The transition to STRONG POP in 2012 marked a subtle but significant evolution. While maintaining their core identity, the duo leaned harder into mainstream pop accessibility without abandoning the precision and experimentation that distinguished them from simple pop-rock acts. PERFECT RAINBOW and PERFECT FANTASY, released within months of each other in 2014, demonstrated a band comfortable enough in their identity to explore without losing coherence. VEDA in 2016 and FUTURE SENSATION in 2018 showed LM.C aging into their aesthetic rather than fighting it—these records possessed the confidence of artists who knew exactly what they were and why it mattered.

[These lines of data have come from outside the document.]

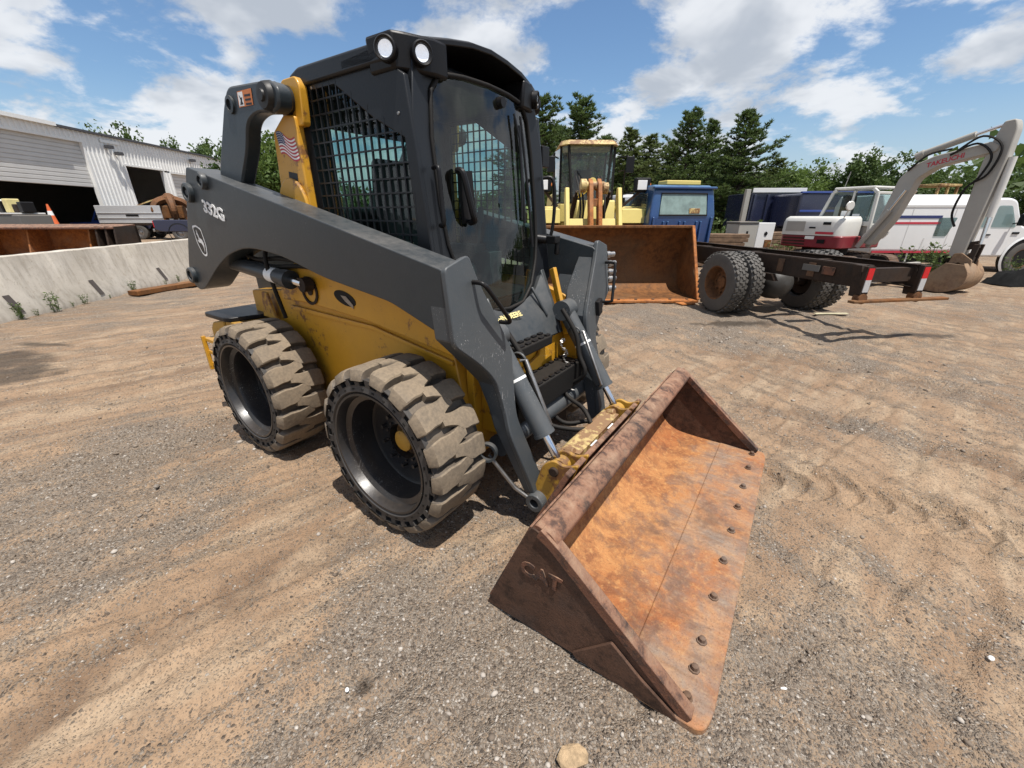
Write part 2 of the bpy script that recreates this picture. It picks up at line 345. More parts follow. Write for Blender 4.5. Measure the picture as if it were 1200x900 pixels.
# ================================================================ GROUND
_perm = np.random.RandomState(11).permutation(4096)
_val = np.random.RandomState(12).rand(4096)
def vnoise(x, y, seed=0):
    xi = np.floor(x).astype(np.int64); yi = np.floor(y).astype(np.int64); xf = x-xi; yf = y-yi
    u = xf*xf*(3-2*xf); v = yf*yf*(3-2*yf)
    def h(a, b): return _val[_perm[(_perm[(a+seed*17) & 4095] + b) & 4095]]
    return (h(xi, yi)*(1-u)+h(xi+1, yi)*u)*(1-v) + (h(xi, yi+1)*(1-u)+h(xi+1, yi+1)*u)*v
def fbm(x, y, o=4, seed=0, gain=.5):
    s = 0; a = 1; t = 0
    for k in range(o):
        s = s + a*vnoise(x*2**k+k*7.3, y*2**k-k*3.1, seed+k); t += a; a *= gain
    return s/t
_blobs = []
for px, py, r, wgt in [(60,600,.55,1),(200,520,.4,.8),(30,700,.5,1),(230,600,.35,.9),(480,720,.42,1),(600,760,.5,1.1),(700,850,.45,1.1),(330,850,.25,.6),(420,640,.25,.7),
        (950,600,.35,.7),(1000,760,.5,1),(1110,860,.45,1),(1060,660,.4,.8),(930,860,.35,1),(930,485,.5,.8),(1010,500,.5,.7),(780,372,1.6,.9),(960,400,1.0,.7),(130,352,1.4,.8),(20,370,1.0,.8),(1150,450,.8,.6),
        (520,800,.4,1),(150,505,.3,.6),(620,690,.3,.8),(760,750,.4,.9),
        (300,640,.5,-1),(450,560,.5,-1),(130,440,.9,-.9),(130,790,.35,-1.1),(300,735,.22,-.7),(1010,560,.5,-1),(1120,600,.5,-.9),(560,665,.28,-1),(860,660,.15,-.5),(1060,560,.5,-.8),(250,680,.3,-.8),(1150,805,.18,-.9),(1000,620,.2,-.7),(900,440,.9,-.8),(1100,500,.9,-.6),(350,400,1.,-.8),(1020,690,.15,-.5)]:
    p = ground(px, py); _blobs.append((p.x, p.y, r, wgt))
def gravel_mask(x, y):
    s = (fbm(x*.55, y*.55, 5, 3)-.5)*3.0 + (fbm(x*2.3+y*1.1, y*2.3-x*1.3, 4, 9)-.5)*2.6 + (fbm(x*9, y*9, 3, 21)-.5)*1.4
    for bx_, by_, r, wg in _blobs: s = s + 1.15*wg*np.exp(-((x-bx_)**2+(y-by_)**2)/(r*r))
    return 1/(1+np.exp(-1.7*(s-.88)))
# tread prints pressed into the soil to the right of the bucket
def gpath(pts, n=24): return np.array([(p.x, p.y) for p in bez([ground(*p) for p in pts], n)])
_tracks = [  # path, half width, depth, lug pitch (0: smooth rut), lug height
    (gpath(((893, 560), (985, 575), (1080, 600), (1200, 640), (1320, 690))), .21, .040, .15, .042),
    (gpath(((-60, 900), (100, 790), (260, 700), (440, 612), (520, 575))), .15, .024, .07, .010),
    (gpath(((-40, 640), (120, 560), (260, 500), (360, 455))), .16, .018, .08, .008),
    (gpath(((870, 470), (960, 490), (1080, 520), (1220, 560))), .16, .022, .08, .012),
    (gpath(((-30, 470), (100, 455), (240, 430))), .18, .018, .0, .0),
    (gpath(((760, 700), (900, 760), (1060, 860), (1150, 930))), .14, .016, .07, .008),
    (gpath(((820, 410), (960, 425), (1100, 455), (1260, 500))), .22, .03, .0, .0)]
def track_field(x, y, tr):
    path, wid, dep, pitch, lh = tr; z = np.zeros_like(x); cov = np.zeros_like(x)
    lo, hi = path.min(0)-.6, path.max(0)+.6; sel = (x > lo[0]) & (x < hi[0]) & (y > lo[1]) & (y < hi[1])
    if not sel.any(): return z, cov
    xs, ys = x[sel], y[sel]; best = np.full(xs.shape, 9.); arc = np.zeros(xs.shape); side = np.zeros(xs.shape); L = 0
    for k in range(0, len(path)-1, 3):
        a, b = path[k], path[min(k+3, len(path)-1)]; e = b-a; ln = max(1e-6, np.hypot(*e)); e = e/ln
        t = np.clip((xs-a[0])*e[0]+(ys-a[1])*e[1], 0, ln); dx = xs-a[0]-t*e[0]; dy = ys-a[1]-t*e[1]; dd = np.hypot(dx, dy)
        m = dd < best; best[m] = dd[m]; arc[m] = L+t[m]; side[m] = (dx*-e[1]+dy*e[0])[m]; L += ln
    best = best + (fbm(xs*4, ys*4, 3, 33)-.5)*(.05 if lh > .02 else .10)
    ins = np.clip((wid-best)/.06, 0, 1); fade = np.clip((.55 if lh > .02 else .25)+fbm(xs*1.6, ys*1.6, 3, 40)*1.5, 0, 1)
    lug = 0
    if pitch:
        ph = arc/pitch + 1.1*(side/wid)**2 - .35*side/wid; lug = lh*np.clip(np.abs((ph % 1.0)-.5)*6-1.6, 0, 1)
    z[sel] = ins*fade*(-dep+lug) + dep*.42*np.exp(-((best-wid-.03)/.035)**2)*fade
    cov[sel] = ins*fade
    return z, cov
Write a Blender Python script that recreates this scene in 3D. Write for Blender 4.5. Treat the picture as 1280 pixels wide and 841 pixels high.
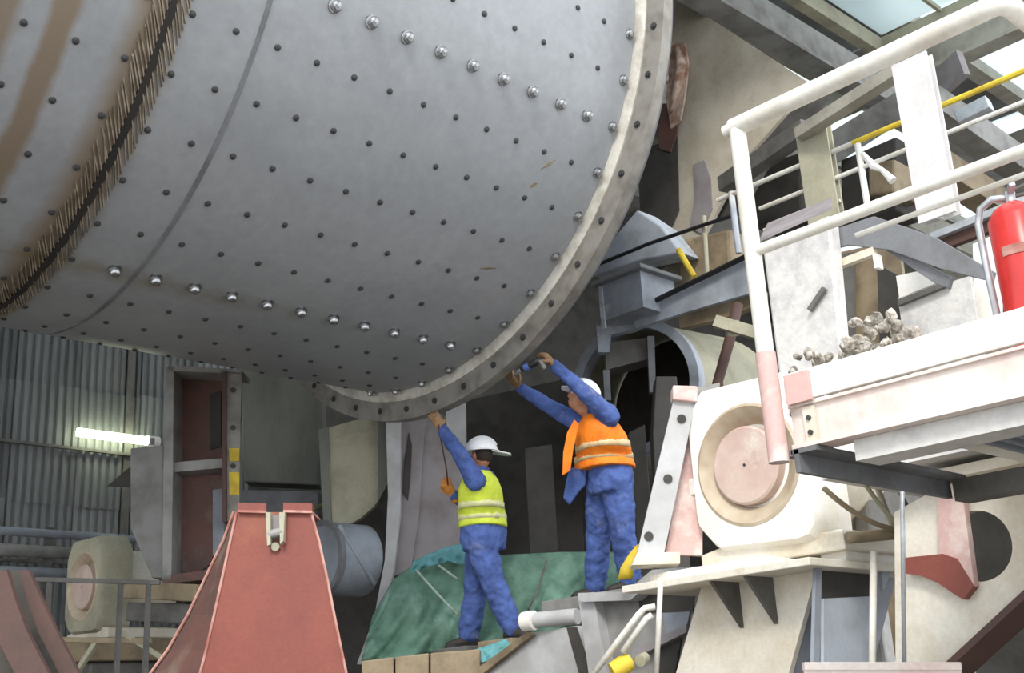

LM.C’s cultural significance lies partly in their refusal to accept visual kei’s narrow gatekeeping. They proved the genre could accommodate joy, celebration, and unabashed pop ambition. In Japanese rock broadly, they represent an alternative lineage—one where electronic experimentation and melodic accessibility coexist without irony or apology. Their 2022 album 怪物園 confirms they remain vital not through nostalgia but through continued musical investigation. For a scene often preoccupied with its own mythology, LM.C’s persistence in making boldly colorful, synthesizer-driven rock remains quietly revolutionary. They still matter because they never stopped challenging what visual kei could be.